AAAR 31st Annual Conference
October 8-12, 2012
Hyatt Regency Minneapolis
Minneapolis, Minnesota, USA
Abstract View
Droplet Growth Kinetics from Scanning Flow CCN Analysis Data Using an Instrument Model
Tomi Raatikainen, Terry Lathem, Jack Lin, Richard Moore, ATHANASIOS NENES, Georgia Institute of Technology
Abstract Number: 200 Working Group: Instrumentation and Methods
Abstract Cloud droplet activation, and especially subsequent droplet growth, are kinetically limited by the transport of water vapor; first to the droplet surface, and then to the bulk solution. Typical inorganic salts dissociate rapidly and have a negligible effect on the vapor-liquid interface, thus droplet growth depends mainly on bulk hygroscopicity and ambient water vapor concentration. Organics species however may further slow down water vapor condensation by forming compressed surface films or exhibiting slow dissolution kinetics (promoted perhaps by glassy or highly viscous organic states). These effects are often described by an effective water vapor uptake coefficient. The information about ambient water vapor uptake coefficients is highly limited, but it has been suggested that kinetic limitations may exist in dry and cool environments.
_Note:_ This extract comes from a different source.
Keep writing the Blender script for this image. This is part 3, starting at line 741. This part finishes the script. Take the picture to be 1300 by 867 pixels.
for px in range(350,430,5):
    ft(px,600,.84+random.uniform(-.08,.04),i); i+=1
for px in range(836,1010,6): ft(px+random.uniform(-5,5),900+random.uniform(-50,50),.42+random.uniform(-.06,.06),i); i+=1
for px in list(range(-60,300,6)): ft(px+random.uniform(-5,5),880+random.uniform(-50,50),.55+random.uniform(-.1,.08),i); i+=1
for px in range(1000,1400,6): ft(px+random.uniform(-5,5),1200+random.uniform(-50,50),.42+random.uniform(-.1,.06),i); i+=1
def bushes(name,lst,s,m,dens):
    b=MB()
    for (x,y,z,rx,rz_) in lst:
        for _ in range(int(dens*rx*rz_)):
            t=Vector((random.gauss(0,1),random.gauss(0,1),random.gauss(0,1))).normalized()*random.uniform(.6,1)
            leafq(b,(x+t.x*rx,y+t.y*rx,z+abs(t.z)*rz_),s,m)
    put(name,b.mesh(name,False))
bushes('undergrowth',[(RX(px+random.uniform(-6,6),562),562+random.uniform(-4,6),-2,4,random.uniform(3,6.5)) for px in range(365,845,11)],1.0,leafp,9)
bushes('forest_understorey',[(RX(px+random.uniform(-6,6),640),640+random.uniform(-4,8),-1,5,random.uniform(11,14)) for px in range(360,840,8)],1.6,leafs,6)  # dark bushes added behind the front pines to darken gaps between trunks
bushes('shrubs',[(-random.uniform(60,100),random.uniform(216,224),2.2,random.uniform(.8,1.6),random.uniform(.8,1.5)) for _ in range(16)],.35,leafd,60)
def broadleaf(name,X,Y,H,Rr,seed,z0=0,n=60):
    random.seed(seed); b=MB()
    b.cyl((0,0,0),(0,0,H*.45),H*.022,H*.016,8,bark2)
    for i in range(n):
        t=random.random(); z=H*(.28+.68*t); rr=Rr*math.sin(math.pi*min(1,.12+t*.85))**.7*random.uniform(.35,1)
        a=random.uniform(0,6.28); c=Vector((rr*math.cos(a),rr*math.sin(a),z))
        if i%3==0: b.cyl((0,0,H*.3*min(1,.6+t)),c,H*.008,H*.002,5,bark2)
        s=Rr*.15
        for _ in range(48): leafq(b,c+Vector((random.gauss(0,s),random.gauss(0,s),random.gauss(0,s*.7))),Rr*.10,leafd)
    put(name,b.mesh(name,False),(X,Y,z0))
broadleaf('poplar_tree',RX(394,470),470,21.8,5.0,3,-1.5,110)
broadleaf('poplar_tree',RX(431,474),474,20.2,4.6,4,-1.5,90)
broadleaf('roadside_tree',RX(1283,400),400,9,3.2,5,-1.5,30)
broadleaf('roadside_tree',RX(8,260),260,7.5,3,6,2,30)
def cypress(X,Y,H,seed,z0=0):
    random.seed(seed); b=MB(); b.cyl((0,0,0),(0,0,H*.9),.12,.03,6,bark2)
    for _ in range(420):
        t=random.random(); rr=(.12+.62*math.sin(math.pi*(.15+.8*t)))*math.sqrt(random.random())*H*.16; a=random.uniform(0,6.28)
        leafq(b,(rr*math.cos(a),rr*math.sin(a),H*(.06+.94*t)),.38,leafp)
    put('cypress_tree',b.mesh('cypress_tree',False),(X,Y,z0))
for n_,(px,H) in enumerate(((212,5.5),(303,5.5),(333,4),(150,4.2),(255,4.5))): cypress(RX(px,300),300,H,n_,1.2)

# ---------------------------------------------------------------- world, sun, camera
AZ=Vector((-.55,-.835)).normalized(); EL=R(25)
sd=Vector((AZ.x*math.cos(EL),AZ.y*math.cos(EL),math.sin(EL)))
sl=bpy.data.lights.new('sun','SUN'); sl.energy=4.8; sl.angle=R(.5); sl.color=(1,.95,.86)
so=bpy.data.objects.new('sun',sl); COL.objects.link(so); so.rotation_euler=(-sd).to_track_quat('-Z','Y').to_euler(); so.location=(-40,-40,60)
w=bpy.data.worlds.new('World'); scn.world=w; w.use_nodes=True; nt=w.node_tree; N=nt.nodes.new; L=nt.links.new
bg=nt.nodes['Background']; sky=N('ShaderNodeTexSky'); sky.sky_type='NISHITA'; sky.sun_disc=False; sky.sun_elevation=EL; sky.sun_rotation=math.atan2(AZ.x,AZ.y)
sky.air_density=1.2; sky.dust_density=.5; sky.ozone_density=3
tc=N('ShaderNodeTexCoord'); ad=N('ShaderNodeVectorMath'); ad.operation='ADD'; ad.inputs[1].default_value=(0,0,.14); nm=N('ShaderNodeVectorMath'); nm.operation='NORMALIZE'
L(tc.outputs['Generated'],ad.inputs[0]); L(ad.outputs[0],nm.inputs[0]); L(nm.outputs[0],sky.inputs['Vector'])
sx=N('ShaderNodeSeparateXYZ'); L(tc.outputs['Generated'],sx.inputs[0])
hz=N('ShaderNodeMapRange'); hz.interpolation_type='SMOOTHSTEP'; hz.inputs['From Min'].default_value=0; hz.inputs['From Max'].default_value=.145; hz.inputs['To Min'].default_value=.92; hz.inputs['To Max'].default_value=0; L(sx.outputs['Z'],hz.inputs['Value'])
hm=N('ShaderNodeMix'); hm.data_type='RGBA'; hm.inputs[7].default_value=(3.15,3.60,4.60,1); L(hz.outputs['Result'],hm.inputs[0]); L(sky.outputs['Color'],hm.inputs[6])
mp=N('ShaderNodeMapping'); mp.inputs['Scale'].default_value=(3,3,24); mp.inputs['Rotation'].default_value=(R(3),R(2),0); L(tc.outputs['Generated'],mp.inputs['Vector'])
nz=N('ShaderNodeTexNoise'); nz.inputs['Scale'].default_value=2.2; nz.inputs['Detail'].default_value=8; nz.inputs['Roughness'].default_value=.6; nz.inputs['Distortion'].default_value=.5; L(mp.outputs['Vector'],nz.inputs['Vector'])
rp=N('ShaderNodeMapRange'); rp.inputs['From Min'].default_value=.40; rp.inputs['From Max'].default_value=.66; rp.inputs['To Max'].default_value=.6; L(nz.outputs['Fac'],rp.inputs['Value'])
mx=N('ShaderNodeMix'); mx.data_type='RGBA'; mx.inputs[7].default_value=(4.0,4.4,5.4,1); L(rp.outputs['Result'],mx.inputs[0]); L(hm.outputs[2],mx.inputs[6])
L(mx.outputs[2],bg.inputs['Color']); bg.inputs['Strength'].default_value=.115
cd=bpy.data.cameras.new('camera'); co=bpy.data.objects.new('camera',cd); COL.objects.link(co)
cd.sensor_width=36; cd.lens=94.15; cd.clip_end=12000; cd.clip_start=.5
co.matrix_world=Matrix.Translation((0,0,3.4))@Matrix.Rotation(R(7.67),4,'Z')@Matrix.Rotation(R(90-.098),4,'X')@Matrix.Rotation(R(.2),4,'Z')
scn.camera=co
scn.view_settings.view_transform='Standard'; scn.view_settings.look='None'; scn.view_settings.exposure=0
Measurements of the water vapor uptake coefficient can be inferred from Cloud Condensation Nuclei (CCN) counters that also measure the size of activated droplets; however, the technique has proven to be challenging and requires a fully coupled instrument model. The size of activated droplets is not only dependent upon the water vapor uptake coefficient, but also the instrument operation conditions, which include column temperature, particle hygroscopicity and size distribution, and water vapor depletion effects. The influence of each of these parameters on droplet size must be carefully understood with a CCN droplet growth model in order to accurately infer the water uptake coefficient. We have developed and tested a droplet growth model for the Droplet Measurement Technologies CCN counter operated in constant flow mode (Raatikainen et al., ACPD, 2012). The model is being updated to include growth kinetics for Scanning Flow CCN Analysis (SFCA) (Moore and Nenes, Aerosol Sci. Technol., 2009), where supersaturations are scanned rapidly by changing flow rates. The updated model can also be used to predict instrument and supersaturation responses to changes in operation parameters.